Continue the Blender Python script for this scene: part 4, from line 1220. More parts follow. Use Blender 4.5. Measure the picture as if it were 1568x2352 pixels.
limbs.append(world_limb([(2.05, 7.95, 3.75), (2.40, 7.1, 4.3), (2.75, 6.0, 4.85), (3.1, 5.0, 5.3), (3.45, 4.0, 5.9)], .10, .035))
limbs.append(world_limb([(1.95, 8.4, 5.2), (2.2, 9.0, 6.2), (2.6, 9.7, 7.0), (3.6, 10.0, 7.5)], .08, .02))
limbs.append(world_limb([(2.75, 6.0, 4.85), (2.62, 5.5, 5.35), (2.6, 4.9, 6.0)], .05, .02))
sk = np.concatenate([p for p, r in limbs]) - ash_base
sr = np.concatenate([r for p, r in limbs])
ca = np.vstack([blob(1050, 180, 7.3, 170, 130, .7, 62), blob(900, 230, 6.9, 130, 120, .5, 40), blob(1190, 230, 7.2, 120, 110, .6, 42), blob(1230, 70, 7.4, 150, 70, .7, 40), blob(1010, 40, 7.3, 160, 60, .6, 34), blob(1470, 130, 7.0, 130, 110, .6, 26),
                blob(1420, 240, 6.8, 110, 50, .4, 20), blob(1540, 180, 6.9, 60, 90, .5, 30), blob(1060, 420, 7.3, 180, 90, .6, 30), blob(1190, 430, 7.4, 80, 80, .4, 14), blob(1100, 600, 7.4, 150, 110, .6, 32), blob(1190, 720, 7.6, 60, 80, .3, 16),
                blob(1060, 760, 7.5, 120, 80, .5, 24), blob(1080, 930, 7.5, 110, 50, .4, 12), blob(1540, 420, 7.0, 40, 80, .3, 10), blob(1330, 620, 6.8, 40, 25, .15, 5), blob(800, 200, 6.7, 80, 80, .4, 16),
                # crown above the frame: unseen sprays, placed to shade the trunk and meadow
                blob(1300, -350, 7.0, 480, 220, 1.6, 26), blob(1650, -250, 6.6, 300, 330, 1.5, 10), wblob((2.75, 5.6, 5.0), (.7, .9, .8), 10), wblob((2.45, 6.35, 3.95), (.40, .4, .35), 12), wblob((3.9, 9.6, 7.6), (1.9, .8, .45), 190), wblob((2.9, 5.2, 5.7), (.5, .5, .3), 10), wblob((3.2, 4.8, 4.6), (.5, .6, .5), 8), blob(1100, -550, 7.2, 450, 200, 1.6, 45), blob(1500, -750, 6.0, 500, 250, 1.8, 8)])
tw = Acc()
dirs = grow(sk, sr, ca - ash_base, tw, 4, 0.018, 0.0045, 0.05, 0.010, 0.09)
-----
**WRITTEN REQUEST:** Give back each line above precisely as it stands.

**OUTPUT:**
Continue the Blender Python script for this scene: part 4, from line 1220. More parts follow. Use Blender 4.5. Measure the picture as if it were 1568x2352 pixels.
limbs.append(world_limb([(2.05, 7.95, 3.75), (2.40, 7.1, 4.3), (2.75, 6.0, 4.85), (3.1, 5.0, 5.3), (3.45, 4.0, 5.9)], .10, .035))
limbs.append(world_limb([(1.95, 8.4, 5.2), (2.2, 9.0, 6.2), (2.6, 9.7, 7.0), (3.6, 10.0, 7.5)], .08, .02))
limbs.append(world_limb([(2.75, 6.0, 4.85), (2.62, 5.5, 5.35), (2.6, 4.9, 6.0)], .05, .02))
sk = np.concatenate([p for p, r in limbs]) - ash_base
sr = np.concatenate([r for p, r in limbs])
ca = np.vstack([blob(1050, 180, 7.3, 170, 130, .7, 62), blob(900, 230, 6.9, 130, 120, .5, 40), blob(1190, 230, 7.2, 120, 110, .6, 42), blob(1230, 70, 7.4, 150, 70, .7, 40), blob(1010, 40, 7.3, 160, 60, .6, 34), blob(1470, 130, 7.0, 130, 110, .6, 26),
                blob(1420, 240, 6.8, 110, 50, .4, 20), blob(1540, 180, 6.9, 60, 90, .5, 30), blob(1060, 420, 7.3, 180, 90, .6, 30), blob(1190, 430, 7.4, 80, 80, .4, 14), blob(1100, 600, 7.4, 150, 110, .6, 32), blob(1190, 720, 7.6, 60, 80, .3, 16),
                blob(1060, 760, 7.5, 120, 80, .5, 24), blob(1080, 930, 7.5, 110, 50, .4, 12), blob(1540, 420, 7.0, 40, 80, .3, 10), blob(1330, 620, 6.8, 40, 25, .15, 5), blob(800, 200, 6.7, 80, 80, .4, 16),
                # crown above the frame: unseen sprays, placed to shade the trunk and meadow
                blob(1300, -350, 7.0, 480, 220, 1.6, 26), blob(1650, -250, 6.6, 300, 330, 1.5, 10), wblob((2.75, 5.6, 5.0), (.7, .9, .8), 10), wblob((2.45, 6.35, 3.95), (.40, .4, .35), 12), wblob((3.9, 9.6, 7.6), (1.9, .8, .45), 190), wblob((2.9, 5.2, 5.7), (.5, .5, .3), 10), wblob((3.2, 4.8, 4.6), (.5, .6, .5), 8), blob(1100, -550, 7.2, 450, 200, 1.6, 45), blob(1500, -750, 6.0, 500, 250, 1.8, 8)])
tw = Acc()
dirs = grow(sk, sr, ca - ash_base, tw, 4, 0.018, 0.0045, 0.05, 0.010, 0.09)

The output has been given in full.